Inside the Capitol

Thursday, September 13, 2012

9-17 New Mexicans escape attack ads this year

91712 not marginal

SANTA FE – Good news. New Mexicans will not be deluged by nearly as many negative campaign ads this year as in the past. That's because we don't have any close federal races this year.
We already are being bombarded with some attack ads but, with the minor exception of one race, these ads are not from candidates or national campaign committees. The negative ads are coming from right-leaning super PACs and left-leaning non-profit organizations primarily representing environmental interests.
The one exception is the U.S. Senate campaign in which Republican Heather Wilson and Democrat Martin Heinrich are running moderately negative ads combined with positive ads about themselves.
Wilson is having to use her own campaign account to finance her ads because the National Republican Senatorial Committee has pulled $3 million originally allocated to Wilson's race.
The problem is that NRSC polling indicates Wilson isn't running a sufficiently competitive race at this point. The money will go to closer races elsewhere.
Wilson says the national GOP committee will make $1.8 million available in case the race tightens. And it could tighten. Wilson and Heinrich have agreed to four debates. Wilson has been quite effective at debates in past congressional campaigns.
As a result, Heinrich has a similar problem. The Democratic Senatorial Campaign Committee cancelled a planned weeklong TV blitz for him. No doubt it will be standing by in case the race tightens.
The three U.S. House races have been eerily quiet. The Congressional District 1 race normally is very competitive but this appears to be a Democratic year. The state and national Republican parties have not been able to get excited about Janice Arnold Jones.
Former state Rep. Arnold-Jones was an effective member of the state House, championing government transparency causes during the administration of former Gov. Bill Richardson. She also has a strong technology background.
Arnold-Jones outlasted her primary election opponents but just wasn't conservative enough to win approval in today's Republican Party. She has had major problems raising money as a result.
Michelle Lujan Grisham, the Democratic candidate, has served as cabinet secretary of two different departments of state government. She received major help from national women's organizations in defeating two formidable primary election opponents.
Both Arnold-Jones and Lujan Grisham have discussed a wide variety of campaign issues with reporters. Either can go to Congress well-armed to represent the district. But we apparently won't see much of them during the next six weeks.
Congressional Districts 2 and 3 are the usual runaways with incumbents Steve Pearce, a Republican and Ben Ray Lujan, a Democrat far outdistancing their challengers. Don't expect to see much of any TV time for either race.
The presidential race also has been quiet this year. For the first time in quite a while, New Mexico is not considered a swing state.

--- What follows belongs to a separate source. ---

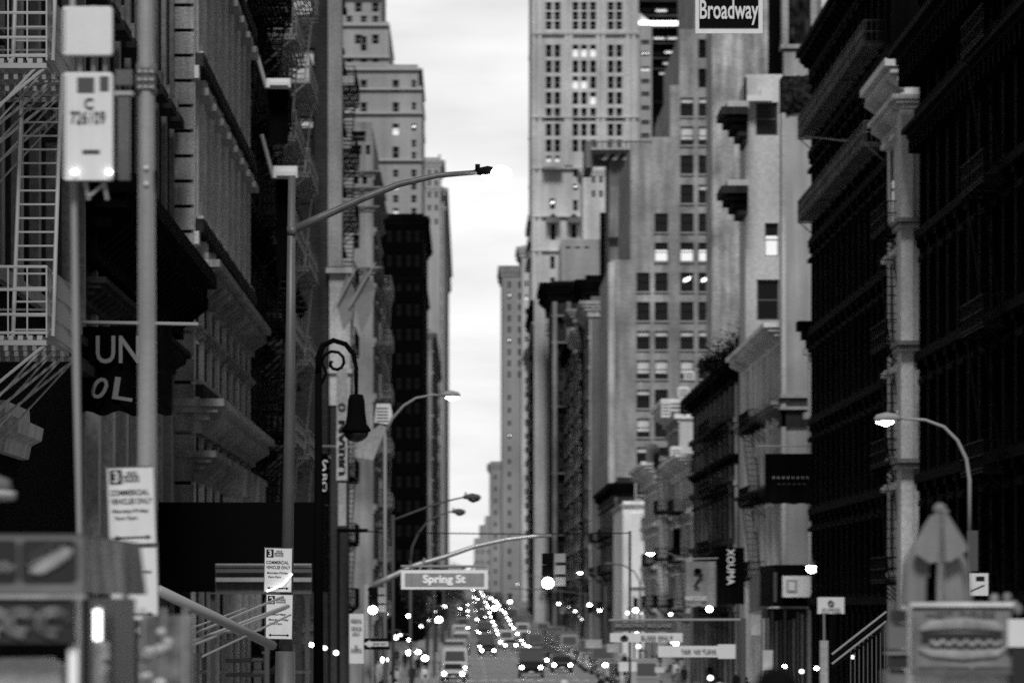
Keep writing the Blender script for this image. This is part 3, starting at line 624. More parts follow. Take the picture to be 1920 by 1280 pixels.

President Barack Obama carried it handily four years ago.
This year polls have shown him well ahead again in New Mexico so money has not been rolling in for a major effort. Last week's Albuquerque Journal poll showed Obama with only a five point lead but as of this writing, there is no evidence that either party has now targeted the state.
The Journal poll did include former Gov. Gary Johnson who is running on the Libertarian ticket. The seven percent Johnson received in the poll may account for much of the apparent tightening of the race.
The poll was taken before the end of the National Democratic Convention so Obama's convention bounce is not totally factored in. Nonetheless those who profit from New Mexico being a targeted state are hoping negative ad money will start rolling in.

Recently I asked if all this intercepting of state emails is within limits of the law. The answer is we'll be hearing much more on the subject.